WHAT YOU ARE ASKED TO DO:
Give the material once more, word for word, without any images.
■ ■ ■ ■
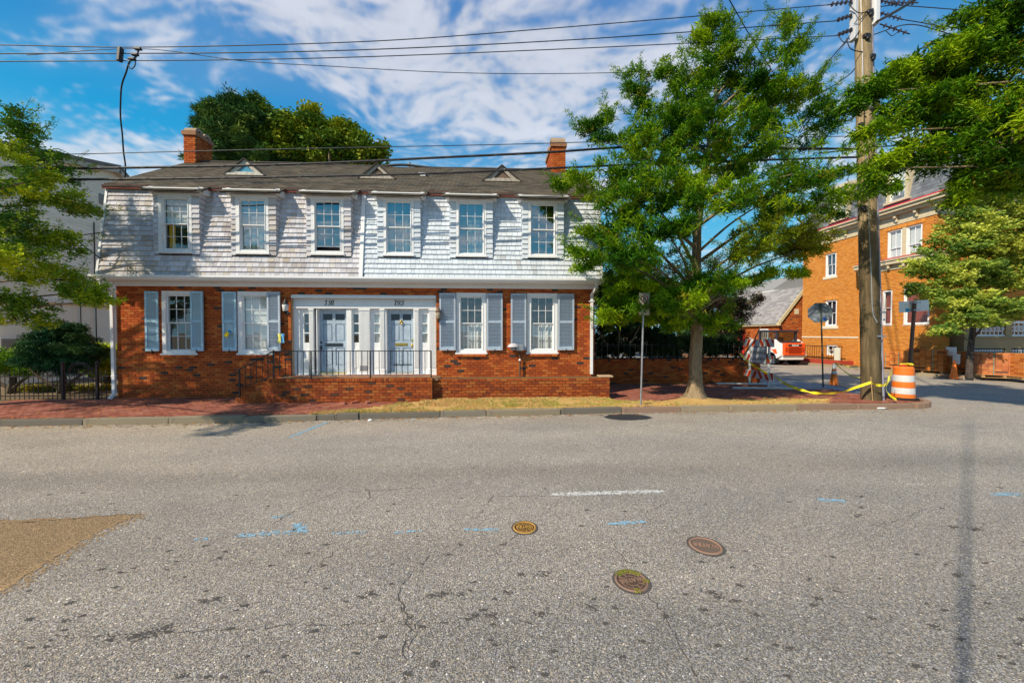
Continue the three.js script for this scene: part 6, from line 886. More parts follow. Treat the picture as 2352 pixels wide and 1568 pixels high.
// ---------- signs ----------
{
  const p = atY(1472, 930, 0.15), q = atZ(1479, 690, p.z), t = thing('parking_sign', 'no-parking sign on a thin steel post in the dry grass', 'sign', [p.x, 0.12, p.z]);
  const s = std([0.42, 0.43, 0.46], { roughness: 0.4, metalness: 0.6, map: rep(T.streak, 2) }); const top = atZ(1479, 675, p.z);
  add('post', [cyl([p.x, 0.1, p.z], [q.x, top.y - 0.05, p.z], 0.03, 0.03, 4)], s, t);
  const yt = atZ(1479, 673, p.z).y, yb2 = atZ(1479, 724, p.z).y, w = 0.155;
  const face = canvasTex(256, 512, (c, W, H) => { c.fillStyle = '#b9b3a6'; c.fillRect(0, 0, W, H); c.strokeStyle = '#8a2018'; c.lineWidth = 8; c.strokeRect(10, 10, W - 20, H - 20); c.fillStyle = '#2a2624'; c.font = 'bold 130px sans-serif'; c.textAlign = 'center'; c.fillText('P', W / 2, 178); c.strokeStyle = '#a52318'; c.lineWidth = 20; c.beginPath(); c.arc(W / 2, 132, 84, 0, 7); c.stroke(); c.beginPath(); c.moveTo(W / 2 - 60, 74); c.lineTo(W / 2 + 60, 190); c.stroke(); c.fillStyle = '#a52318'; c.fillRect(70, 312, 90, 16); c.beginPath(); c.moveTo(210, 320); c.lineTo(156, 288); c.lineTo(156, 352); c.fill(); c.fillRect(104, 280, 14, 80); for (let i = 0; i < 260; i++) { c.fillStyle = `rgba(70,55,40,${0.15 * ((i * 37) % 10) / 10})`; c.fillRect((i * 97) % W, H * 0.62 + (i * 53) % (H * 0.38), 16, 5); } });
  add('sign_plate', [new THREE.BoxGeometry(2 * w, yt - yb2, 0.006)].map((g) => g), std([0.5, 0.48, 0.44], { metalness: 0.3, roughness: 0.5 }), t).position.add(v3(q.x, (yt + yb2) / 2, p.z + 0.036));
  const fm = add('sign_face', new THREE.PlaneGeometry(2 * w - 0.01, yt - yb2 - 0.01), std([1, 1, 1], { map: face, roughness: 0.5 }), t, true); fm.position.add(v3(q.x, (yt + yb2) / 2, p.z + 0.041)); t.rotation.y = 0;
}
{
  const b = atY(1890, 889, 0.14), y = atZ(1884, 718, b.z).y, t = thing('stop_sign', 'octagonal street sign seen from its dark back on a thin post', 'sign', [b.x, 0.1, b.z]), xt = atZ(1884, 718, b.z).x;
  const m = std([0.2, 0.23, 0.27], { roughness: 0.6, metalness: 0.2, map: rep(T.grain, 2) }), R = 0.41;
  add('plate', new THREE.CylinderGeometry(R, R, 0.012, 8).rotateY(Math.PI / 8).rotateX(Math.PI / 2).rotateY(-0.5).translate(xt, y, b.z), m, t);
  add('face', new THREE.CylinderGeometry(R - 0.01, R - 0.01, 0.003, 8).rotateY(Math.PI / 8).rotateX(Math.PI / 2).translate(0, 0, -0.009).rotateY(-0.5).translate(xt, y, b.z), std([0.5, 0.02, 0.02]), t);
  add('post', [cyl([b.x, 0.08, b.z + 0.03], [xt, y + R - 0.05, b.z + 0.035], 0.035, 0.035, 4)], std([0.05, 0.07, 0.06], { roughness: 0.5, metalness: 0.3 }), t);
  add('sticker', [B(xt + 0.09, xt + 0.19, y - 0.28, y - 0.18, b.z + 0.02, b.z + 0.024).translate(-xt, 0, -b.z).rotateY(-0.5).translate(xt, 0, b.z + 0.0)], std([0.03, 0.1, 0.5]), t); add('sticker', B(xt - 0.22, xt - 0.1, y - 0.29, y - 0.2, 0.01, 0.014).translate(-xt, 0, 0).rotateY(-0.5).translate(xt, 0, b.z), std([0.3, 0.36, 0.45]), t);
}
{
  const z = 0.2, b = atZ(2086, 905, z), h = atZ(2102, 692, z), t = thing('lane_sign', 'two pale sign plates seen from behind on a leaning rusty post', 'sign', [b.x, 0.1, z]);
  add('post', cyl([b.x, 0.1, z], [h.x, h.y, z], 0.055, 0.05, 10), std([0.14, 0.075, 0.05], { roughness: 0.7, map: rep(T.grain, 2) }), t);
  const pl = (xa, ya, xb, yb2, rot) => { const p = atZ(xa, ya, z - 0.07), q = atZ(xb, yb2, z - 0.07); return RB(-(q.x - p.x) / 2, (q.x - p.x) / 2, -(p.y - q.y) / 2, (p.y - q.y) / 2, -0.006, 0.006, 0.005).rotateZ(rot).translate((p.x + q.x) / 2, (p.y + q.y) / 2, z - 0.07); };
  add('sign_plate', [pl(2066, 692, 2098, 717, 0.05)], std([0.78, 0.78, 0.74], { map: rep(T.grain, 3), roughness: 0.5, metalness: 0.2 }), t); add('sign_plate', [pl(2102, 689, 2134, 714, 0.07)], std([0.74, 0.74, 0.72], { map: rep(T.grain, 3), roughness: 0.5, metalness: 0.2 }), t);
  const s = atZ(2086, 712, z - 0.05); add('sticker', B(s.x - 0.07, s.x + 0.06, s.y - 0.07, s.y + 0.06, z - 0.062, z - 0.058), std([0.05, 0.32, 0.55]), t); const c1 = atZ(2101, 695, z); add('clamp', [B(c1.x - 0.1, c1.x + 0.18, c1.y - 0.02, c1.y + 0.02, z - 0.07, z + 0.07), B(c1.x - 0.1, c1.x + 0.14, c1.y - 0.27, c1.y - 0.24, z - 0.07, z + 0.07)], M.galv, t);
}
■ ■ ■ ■
WRITTEN SOLUTION:
Continue the three.js script for this scene: part 6, from line 886. More parts follow. Treat the picture as 2352 pixels wide and 1568 pixels high.
// ---------- signs ----------
{
  const p = atY(1472, 930, 0.15), q = atZ(1479, 690, p.z), t = thing('parking_sign', 'no-parking sign on a thin steel post in the dry grass', 'sign', [p.x, 0.12, p.z]);
  const s = std([0.42, 0.43, 0.46], { roughness: 0.4, metalness: 0.6, map: rep(T.streak, 2) }); const top = atZ(1479, 675, p.z);
  add('post', [cyl([p.x, 0.1, p.z], [q.x, top.y - 0.05, p.z], 0.03, 0.03, 4)], s, t);
  const yt = atZ(1479, 673, p.z).y, yb2 = atZ(1479, 724, p.z).y, w = 0.155;
  const face = canvasTex(256, 512, (c, W, H) => { c.fillStyle = '#b9b3a6'; c.fillRect(0, 0, W, H); c.strokeStyle = '#8a2018'; c.lineWidth = 8; c.strokeRect(10, 10, W - 20, H - 20); c.fillStyle = '#2a2624'; c.font = 'bold 130px sans-serif'; c.textAlign = 'center'; c.fillText('P', W / 2, 178); c.strokeStyle = '#a52318'; c.lineWidth = 20; c.beginPath(); c.arc(W / 2, 132, 84, 0, 7); c.stroke(); c.beginPath(); c.moveTo(W / 2 - 60, 74); c.lineTo(W / 2 + 60, 190); c.stroke(); c.fillStyle = '#a52318'; c.fillRect(70, 312, 90, 16); c.beginPath(); c.moveTo(210, 320); c.lineTo(156, 288); c.lineTo(156, 352); c.fill(); c.fillRect(104, 280, 14, 80); for (let i = 0; i < 260; i++) { c.fillStyle = `rgba(70,55,40,${0.15 * ((i * 37) % 10) / 10})`; c.fillRect((i * 97) % W, H * 0.62 + (i * 53) % (H * 0.38), 16, 5); } });
  add('sign_plate', [new THREE.BoxGeometry(2 * w, yt - yb2, 0.006)].map((g) => g), std([0.5, 0.48, 0.44], { metalness: 0.3, roughness: 0.5 }), t).position.add(v3(q.x, (yt + yb2) / 2, p.z + 0.036));
  const fm = add('sign_face', new THREE.PlaneGeometry(2 * w - 0.01, yt - yb2 - 0.01), std([1, 1, 1], { map: face, roughness: 0.5 }), t, true); fm.position.add(v3(q.x, (yt + yb2) / 2, p.z + 0.041)); t.rotation.y = 0;
}
{
  const b = atY(1890, 889, 0.14), y = atZ(1884, 718, b.z).y, t = thing('stop_sign', 'octagonal street sign seen from its dark back on a thin post', 'sign', [b.x, 0.1, b.z]), xt = atZ(1884, 718, b.z).x;
  const m = std([0.2, 0.23, 0.27], { roughness: 0.6, metalness: 0.2, map: rep(T.grain, 2) }), R = 0.41;
  add('plate', new THREE.CylinderGeometry(R, R, 0.012, 8).rotateY(Math.PI / 8).rotateX(Math.PI / 2).rotateY(-0.5).translate(xt, y, b.z), m, t);
  add('face', new THREE.CylinderGeometry(R - 0.01, R - 0.01, 0.003, 8).rotateY(Math.PI / 8).rotateX(Math.PI / 2).translate(0, 0, -0.009).rotateY(-0.5).translate(xt, y, b.z), std([0.5, 0.02, 0.02]), t);
  add('post', [cyl([b.x, 0.08, b.z + 0.03], [xt, y + R - 0.05, b.z + 0.035], 0.035, 0.035, 4)], std([0.05, 0.07, 0.06], { roughness: 0.5, metalness: 0.3 }), t);
  add('sticker', [B(xt + 0.09, xt + 0.19, y - 0.28, y - 0.18, b.z + 0.02, b.z + 0.024).translate(-xt, 0, -b.z).rotateY(-0.5).translate(xt, 0, b.z + 0.0)], std([0.03, 0.1, 0.5]), t); add('sticker', B(xt - 0.22, xt - 0.1, y - 0.29, y - 0.2, 0.01, 0.014).translate(-xt, 0, 0).rotateY(-0.5).translate(xt, 0, b.z), std([0.3, 0.36, 0.45]), t);
}
{
  const z = 0.2, b = atZ(2086, 905, z), h = atZ(2102, 692, z), t = thing('lane_sign', 'two pale sign plates seen from behind on a leaning rusty post', 'sign', [b.x, 0.1, z]);
  add('post', cyl([b.x, 0.1, z], [h.x, h.y, z], 0.055, 0.05, 10), std([0.14, 0.075, 0.05], { roughness: 0.7, map: rep(T.grain, 2) }), t);
  const pl = (xa, ya, xb, yb2, rot) => { const p = atZ(xa, ya, z - 0.07), q = atZ(xb, yb2, z - 0.07); return RB(-(q.x - p.x) / 2, (q.x - p.x) / 2, -(p.y - q.y) / 2, (p.y - q.y) / 2, -0.006, 0.006, 0.005).rotateZ(rot).translate((p.x + q.x) / 2, (p.y + q.y) / 2, z - 0.07); };
  add('sign_plate', [pl(2066, 692, 2098, 717, 0.05)], std([0.78, 0.78, 0.74], { map: rep(T.grain, 3), roughness: 0.5, metalness: 0.2 }), t); add('sign_plate', [pl(2102, 689, 2134, 714, 0.07)], std([0.74, 0.74, 0.72], { map: rep(T.grain, 3), roughness: 0.5, metalness: 0.2 }), t);
  const s = atZ(2086, 712, z - 0.05); add('sticker', B(s.x - 0.07, s.x + 0.06, s.y - 0.07, s.y + 0.06, z - 0.062, z - 0.058), std([0.05, 0.32, 0.55]), t); const c1 = atZ(2101, 695, z); add('clamp', [B(c1.x - 0.1, c1.x + 0.18, c1.y - 0.02, c1.y + 0.02, z - 0.07, z + 0.07), B(c1.x - 0.1, c1.x + 0.14, c1.y - 0.27, c1.y - 0.24, z - 0.07, z + 0.07)], M.galv, t);
}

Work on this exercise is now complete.